Ukrainian soldiers fire an anti-aircraft weapon in the front-line city of Bakhmut, Ukraine, Jan. 10, 2023.
Clodagh Kilcoyne/Reuters

Is West’s support sustainable?

A key reason that New Haven’s Dr. Schmidt concurs is the precarious state of Ukraine’s economy after a year of war. The Ukrainian people have proved to be impressively resilient, but he says a collapsed economy will eventually wear down both Ukraine and its Western donors.

“It’s absolutely right that the longer-term prospects are not as bright for Ukraine,” he says. He notes that the economy has contracted by 30% since the war began while the “burn rate” through the West’s support is $5 billion to $6 billion a month. “That’s simply not sustainable.”

And all of this is music to Mr. Putin’s ears, he says. “Putin is cognizant of these conditions,” he adds, “and he’s concluded that if he digs in and prevents [the Ukrainians] from winning outright, he can win in the long term.”

At the same time, Dr. Biscop of the Egmont Institute in Brussels says that to a certain degree, the Russian leader has himself to blame for Europe and NATO’s unabating resolve to assist Ukraine.
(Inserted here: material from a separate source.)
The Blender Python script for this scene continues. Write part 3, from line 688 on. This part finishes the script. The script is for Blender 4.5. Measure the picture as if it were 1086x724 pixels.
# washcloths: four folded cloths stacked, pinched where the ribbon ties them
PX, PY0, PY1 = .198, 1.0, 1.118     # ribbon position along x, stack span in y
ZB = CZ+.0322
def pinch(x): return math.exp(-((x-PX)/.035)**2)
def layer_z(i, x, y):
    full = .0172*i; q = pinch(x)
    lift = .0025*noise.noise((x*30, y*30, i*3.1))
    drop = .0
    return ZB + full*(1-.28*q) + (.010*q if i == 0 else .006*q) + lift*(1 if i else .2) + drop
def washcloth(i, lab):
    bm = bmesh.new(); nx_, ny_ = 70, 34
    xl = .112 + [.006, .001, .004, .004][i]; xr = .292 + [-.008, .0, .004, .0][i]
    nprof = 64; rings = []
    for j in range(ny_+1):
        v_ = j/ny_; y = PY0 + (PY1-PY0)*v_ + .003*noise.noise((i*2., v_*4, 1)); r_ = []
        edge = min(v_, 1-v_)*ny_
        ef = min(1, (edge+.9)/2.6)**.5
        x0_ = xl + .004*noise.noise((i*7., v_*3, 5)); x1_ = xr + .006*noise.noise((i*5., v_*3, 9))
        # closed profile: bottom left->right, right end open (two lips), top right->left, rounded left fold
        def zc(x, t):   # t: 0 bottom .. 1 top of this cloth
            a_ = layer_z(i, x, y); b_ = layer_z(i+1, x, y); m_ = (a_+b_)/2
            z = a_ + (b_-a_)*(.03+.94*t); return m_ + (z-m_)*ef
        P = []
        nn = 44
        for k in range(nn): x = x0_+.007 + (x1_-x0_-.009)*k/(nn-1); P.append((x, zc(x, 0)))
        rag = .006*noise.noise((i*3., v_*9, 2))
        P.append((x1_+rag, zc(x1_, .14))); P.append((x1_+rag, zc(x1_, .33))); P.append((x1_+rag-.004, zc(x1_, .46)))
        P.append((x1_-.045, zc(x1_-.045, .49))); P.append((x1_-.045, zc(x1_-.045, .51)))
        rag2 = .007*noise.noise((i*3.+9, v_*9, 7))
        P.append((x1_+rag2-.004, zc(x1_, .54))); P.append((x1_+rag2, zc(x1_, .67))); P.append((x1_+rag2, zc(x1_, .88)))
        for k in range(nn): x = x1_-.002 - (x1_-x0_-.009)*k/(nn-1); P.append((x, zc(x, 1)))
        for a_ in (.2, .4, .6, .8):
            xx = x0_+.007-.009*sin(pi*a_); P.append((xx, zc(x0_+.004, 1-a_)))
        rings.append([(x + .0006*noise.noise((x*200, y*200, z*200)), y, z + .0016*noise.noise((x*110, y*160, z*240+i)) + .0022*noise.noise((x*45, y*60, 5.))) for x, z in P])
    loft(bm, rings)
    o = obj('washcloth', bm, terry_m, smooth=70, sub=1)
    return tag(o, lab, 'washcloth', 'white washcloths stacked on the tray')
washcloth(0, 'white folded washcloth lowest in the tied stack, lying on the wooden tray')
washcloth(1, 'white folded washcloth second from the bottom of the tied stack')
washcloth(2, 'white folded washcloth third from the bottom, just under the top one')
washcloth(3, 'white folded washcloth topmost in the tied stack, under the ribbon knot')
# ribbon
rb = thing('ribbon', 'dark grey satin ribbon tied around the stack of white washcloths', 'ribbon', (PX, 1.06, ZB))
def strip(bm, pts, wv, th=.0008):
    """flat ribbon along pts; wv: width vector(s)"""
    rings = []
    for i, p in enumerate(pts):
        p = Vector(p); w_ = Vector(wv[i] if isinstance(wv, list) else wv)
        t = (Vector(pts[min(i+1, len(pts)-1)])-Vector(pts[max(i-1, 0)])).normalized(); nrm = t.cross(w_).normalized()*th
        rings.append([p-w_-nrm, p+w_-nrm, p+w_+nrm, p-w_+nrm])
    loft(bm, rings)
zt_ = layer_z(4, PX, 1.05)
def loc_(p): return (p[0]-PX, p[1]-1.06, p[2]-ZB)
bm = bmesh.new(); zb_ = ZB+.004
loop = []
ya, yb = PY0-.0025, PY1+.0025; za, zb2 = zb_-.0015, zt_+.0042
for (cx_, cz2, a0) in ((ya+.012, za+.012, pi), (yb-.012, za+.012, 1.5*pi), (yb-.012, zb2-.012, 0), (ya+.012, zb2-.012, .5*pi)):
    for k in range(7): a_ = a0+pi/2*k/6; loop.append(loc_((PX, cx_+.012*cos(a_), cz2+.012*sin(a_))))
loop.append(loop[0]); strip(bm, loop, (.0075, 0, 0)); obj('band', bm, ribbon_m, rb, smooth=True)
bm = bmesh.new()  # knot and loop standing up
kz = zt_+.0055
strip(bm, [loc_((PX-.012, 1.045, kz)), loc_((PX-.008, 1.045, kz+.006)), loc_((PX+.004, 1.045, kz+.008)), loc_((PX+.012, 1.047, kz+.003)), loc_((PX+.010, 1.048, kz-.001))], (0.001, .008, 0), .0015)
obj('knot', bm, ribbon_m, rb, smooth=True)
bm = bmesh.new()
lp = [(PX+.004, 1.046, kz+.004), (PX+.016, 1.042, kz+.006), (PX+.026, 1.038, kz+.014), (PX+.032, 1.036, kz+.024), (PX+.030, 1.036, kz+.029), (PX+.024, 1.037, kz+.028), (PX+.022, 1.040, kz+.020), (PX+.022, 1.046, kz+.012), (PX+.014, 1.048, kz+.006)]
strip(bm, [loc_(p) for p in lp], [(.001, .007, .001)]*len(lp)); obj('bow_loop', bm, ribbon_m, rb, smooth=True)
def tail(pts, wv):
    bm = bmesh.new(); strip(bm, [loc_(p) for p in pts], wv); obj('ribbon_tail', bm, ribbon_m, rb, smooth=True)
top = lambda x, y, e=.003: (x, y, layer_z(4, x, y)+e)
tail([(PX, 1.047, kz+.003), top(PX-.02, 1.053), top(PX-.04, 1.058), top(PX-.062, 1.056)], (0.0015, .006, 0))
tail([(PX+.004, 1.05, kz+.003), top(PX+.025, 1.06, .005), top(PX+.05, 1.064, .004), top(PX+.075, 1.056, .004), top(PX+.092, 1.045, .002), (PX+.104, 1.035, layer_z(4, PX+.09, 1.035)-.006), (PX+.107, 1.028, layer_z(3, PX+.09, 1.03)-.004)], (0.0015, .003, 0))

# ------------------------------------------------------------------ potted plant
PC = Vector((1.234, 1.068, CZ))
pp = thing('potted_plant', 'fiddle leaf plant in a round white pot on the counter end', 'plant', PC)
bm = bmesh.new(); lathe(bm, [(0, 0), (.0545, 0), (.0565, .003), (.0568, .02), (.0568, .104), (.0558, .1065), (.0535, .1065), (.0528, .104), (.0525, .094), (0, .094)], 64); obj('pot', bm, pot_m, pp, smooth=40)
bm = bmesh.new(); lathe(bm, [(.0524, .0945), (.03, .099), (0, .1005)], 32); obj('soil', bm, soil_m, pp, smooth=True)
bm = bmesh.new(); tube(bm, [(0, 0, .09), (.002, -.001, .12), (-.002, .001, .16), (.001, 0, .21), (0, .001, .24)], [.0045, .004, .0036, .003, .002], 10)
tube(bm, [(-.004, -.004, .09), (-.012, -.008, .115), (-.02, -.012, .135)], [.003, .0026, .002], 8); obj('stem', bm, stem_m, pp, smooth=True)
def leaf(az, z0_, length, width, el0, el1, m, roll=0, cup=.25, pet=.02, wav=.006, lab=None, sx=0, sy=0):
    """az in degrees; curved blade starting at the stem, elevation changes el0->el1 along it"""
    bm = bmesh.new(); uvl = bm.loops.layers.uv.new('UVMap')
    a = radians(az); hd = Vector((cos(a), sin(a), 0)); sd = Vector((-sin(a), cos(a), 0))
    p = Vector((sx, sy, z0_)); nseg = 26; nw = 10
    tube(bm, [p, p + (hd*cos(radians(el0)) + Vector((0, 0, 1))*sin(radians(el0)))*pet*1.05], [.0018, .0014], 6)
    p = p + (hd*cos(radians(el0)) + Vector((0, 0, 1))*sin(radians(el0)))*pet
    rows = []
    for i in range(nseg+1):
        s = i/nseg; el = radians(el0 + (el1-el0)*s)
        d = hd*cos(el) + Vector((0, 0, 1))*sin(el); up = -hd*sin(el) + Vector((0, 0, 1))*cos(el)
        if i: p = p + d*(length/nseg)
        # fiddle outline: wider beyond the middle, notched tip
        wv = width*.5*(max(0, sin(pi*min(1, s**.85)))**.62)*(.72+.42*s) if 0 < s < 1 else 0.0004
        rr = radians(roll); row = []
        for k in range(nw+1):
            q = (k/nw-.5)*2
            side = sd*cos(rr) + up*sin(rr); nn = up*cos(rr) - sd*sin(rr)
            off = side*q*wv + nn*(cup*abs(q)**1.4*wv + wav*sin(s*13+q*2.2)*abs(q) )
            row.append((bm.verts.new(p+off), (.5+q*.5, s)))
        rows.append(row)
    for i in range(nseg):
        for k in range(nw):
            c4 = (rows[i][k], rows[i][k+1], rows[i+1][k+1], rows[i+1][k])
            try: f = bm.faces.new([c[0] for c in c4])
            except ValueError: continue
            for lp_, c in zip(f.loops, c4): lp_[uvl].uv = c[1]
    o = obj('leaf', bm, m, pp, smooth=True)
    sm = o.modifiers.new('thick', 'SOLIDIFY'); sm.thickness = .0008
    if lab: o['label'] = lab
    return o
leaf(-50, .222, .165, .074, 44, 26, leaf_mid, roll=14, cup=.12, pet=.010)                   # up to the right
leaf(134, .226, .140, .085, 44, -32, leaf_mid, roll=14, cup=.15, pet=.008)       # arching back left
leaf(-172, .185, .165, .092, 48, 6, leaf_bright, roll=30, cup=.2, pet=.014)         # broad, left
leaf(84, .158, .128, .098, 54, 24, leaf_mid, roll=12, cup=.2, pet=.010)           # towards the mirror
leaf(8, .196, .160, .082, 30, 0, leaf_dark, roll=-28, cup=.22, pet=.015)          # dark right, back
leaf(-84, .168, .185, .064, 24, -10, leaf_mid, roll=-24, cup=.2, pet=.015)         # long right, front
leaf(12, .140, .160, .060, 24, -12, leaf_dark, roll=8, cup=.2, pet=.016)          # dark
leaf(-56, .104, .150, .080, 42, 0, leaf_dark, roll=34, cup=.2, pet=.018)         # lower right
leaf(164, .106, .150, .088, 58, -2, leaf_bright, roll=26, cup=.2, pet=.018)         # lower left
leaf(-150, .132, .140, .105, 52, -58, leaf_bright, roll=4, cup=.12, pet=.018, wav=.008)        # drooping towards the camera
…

It’s not just that Mr. Putin brought war back to a Europe that has worked so hard to ensure war would never again be fought on European soil, but more the brutal and shockingly inhuman manner in which he’s conducting his war.

“The sheer brutality of the war and the way the Russians use war crimes systematically as part of their way of waging war, that shocks and motivates us,” he says.

Europe’s “initial reaction was to be cautious,” he adds, “but Russia has consistently gone so far in its persecution of Ukrainians that the initial reasons to be careful no longer apply.”